Vietnam, Part I: Hà Nội

Drawn by the prospect of delicious food, friendly people and beautiful scenery, Vietnam exceeded our expectations in all three areas.  Our trip began in the northern part of Vietnam in its capital, Hanoi, where we stayed in the Old Quarter.

First, lunch.  We sat down with locals at Banh Cuon Gia Truyen and feasted on banh cuon, steamed rice rolls filled with minced pork or shrimp and mushrooms topped with fried shallots and the freshest assortment of green herbs ever.  The fresh herbs — crisp sprigs of lemon balm, Thai basil, cilantro, perilla and mint– are highlights of the cuisine here.  I’m pretty sure Philip got tired of hearing how much I loved those banh cuon the rest of the trip.  We also ordered a bowl of pho ga (chicken pho) and bun ca (fried fish noodle soup).  The clarity of the pho broth defied the resulting richness and depth of its flavor, and it was definitely a moment of food revelation.

Forcing ourselves out of our food reverie, we double timed it to get to ‘train street.’  Unbelievably, a train track runs right through the middle of a narrow residential street in Hanoi where trains pass through several times a day.  Despite our best efforts, we caught a glimpse of the last carriage of the train as it passed through the street.  Man, were we bummed.  Thanks to some rudimentary Vietnamese and Google translate, though, we found out that another train would pass by in 20 minutes!  Taking our cue from the locals casually gathering their wares and children off the track, we pressed ourselves against the walls waiting for the coming train.  Nothing can really prepare you for the rush and sound of a xxx ton locomotive barreling past inches away (video clip below).  Oooeee, what an experience!

To keep our adrenaline rush going, we hailed a ‘pedicab of death’ to our next destination.  OK, so it’s not that dramatic, but Jules coined it the ‘pedicab of death’ once we hopped in and our cyclist/driver navigated us through the infamously busy streets of Hanoi towards oncoming and sideways traffic (video clip below).  My attempt at a family selfie failed, since Jules kept his eyes closed most of the way.

The ride was totally worth it, though.  Imagine Jules’ face when we arrived at the Always Cafe, serving coffee and butterbeer!!  It was hard to contain his excitement when he walked in and saw that the cafe was decked out like one of the common rooms in the Hogwarts Castle.  There were beautifully made wooden wands for sale and the entire Harry Potter series in Vietnamese.  But, how was the butterbeer?  Jules was in seventh heaven with this version of butterbeer, which tasted like a Coca Cola float, while I blissed out on the tasty, slushy-like coconut coffee.  Our only regret was not ordering the Polyjuice Potion as well.

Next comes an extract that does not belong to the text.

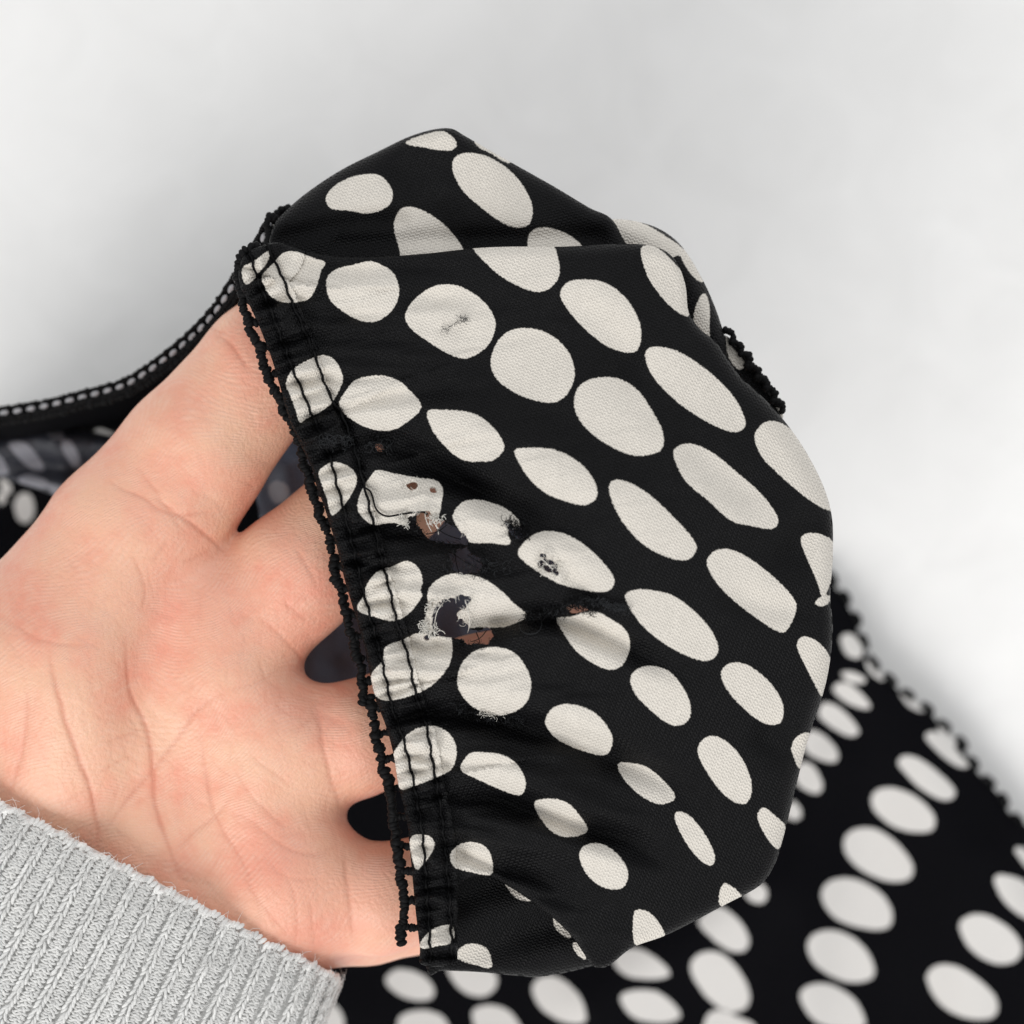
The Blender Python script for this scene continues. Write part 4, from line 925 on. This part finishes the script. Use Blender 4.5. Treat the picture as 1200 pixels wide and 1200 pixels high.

Next stop, Cafe Dinh.  A beautiful little cafe hidden away on the second floor, which can only be accessed by a narrow, dark staircase at the back of a tiny store selling knock off handbags, it offers a lovely view of the Hoan Kiem Lake and a delicious version of Hanoi’s famous egg coffee — a silky, rich blend of strong, dark coffee, sweetened condensed milk and whipped egg yolk.  Hold up, did I just say raw egg yolk in coffee??

Me: Ooohh, this place is supposed to have some of Hanoi’s best egg coffee.

Philip: You get a cup, I’ll order something else.

Me: Yeah, but, this is one of Hanoi’s specialty.  Don’t you want to at least try it?

Philip: You know how I feel about eggs.  Stop being such a food fascist.  You’re not going to change my mind.

Me (unable to hide my disappointment)OK, what do you want then? 

Philip: Fine, just get me the egg coffee.

Philip (after trying the first sip):  Mmm, I can’t believe I’m saying this, but this is really good.

Me (trying to contain myself and not saying, ‘I told you so.’):  Mmm, hmm…

This decadent beverage tasted of melted vanilla coffee ice cream and a Cadbury creme egg without the cloyingly sweet taste.  I wouldn’t call it refreshing, since it was more like a dessert, thick enough to eat/drink with a spoon.  The three of us enjoyed it down to the last drop while sitting on little stools next to locals and tourists.

After a relaxing stroll around the northern part of Hoan Kiem Lake, we headed to our dinner reservation at Home Restaurant.  The restaurant is set inside a renovated French colonial mansion, and the decor is stunning.  If only we could say the same about the food.  Despite its rave reviews, we found ourselves eating so so food at Western prices, pining for the banh cuon we had for lunch at the local joint.

Back at the hotel, we set our alarms for an early start to the next day’s cruise to Bai Tu Long Bay, and our heads hit those pillows hard.